Powell: Well, I think that's a factual truth. I think it's interesting. We've seen John Kerry raise his millions over the weekend using the Internet. We've seen the phenomenon of Howard Dean. We see targeted advertising. The tools that I have embraced, and were the core of the choices we made in the media ownership proceeding, are being utilized in this election, which is the most critical moment of democracy. Maybe we were right but were too soon. I have no doubt that my children are going to be in a world that's much more about Internet distribution than broadcast television.

This is the same Supreme Court that struck down all the communication decency attempts on the Internet. This is the same Court that wouldn't let you regulate cable. You're getting this divided regime that ultimately is going to become arbitrary and indefensible. If my TV has a broadband pipe to it and has two-way interactivity and I'm picking NetFlix programs and downloading to my TiVo, is it a TV or is it the Internet? I think it's going to look a lot more like the Internet than it's ever going to look like a television. So one day some court is going to say, "This doesn't work." If Congress gets there first, I would admire them for their foresight, but if they don't, I think that the day will come where, as a constitutional matter, such divisions are not sustainable.

Reason: How would you define your politics?

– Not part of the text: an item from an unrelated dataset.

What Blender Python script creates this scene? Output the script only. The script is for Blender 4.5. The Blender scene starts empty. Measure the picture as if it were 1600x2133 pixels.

Powell: I consider myself moderate, slightly right of center. It depends on the issue. I'm a big believer in individual entrepreneurship and innovation. I think American capitalism is the finest economic system ever invented. It has crushed-- not beaten, crushed--every alternative deployed in the history of the world, and we should be proud of it instead of embarrassed by it.

The market has delivered more value to poor Americans and raised standards of living around the world more than any system I know, and I just wish we would stop having to reargue the value of the American marketplace. I wish we could stop having to convince people every 10 years that enterprise and opportunity and innovation are not bad things.

I'm a Reagan-era child. When I was in college, Reagan was the reinvigorating force in American life.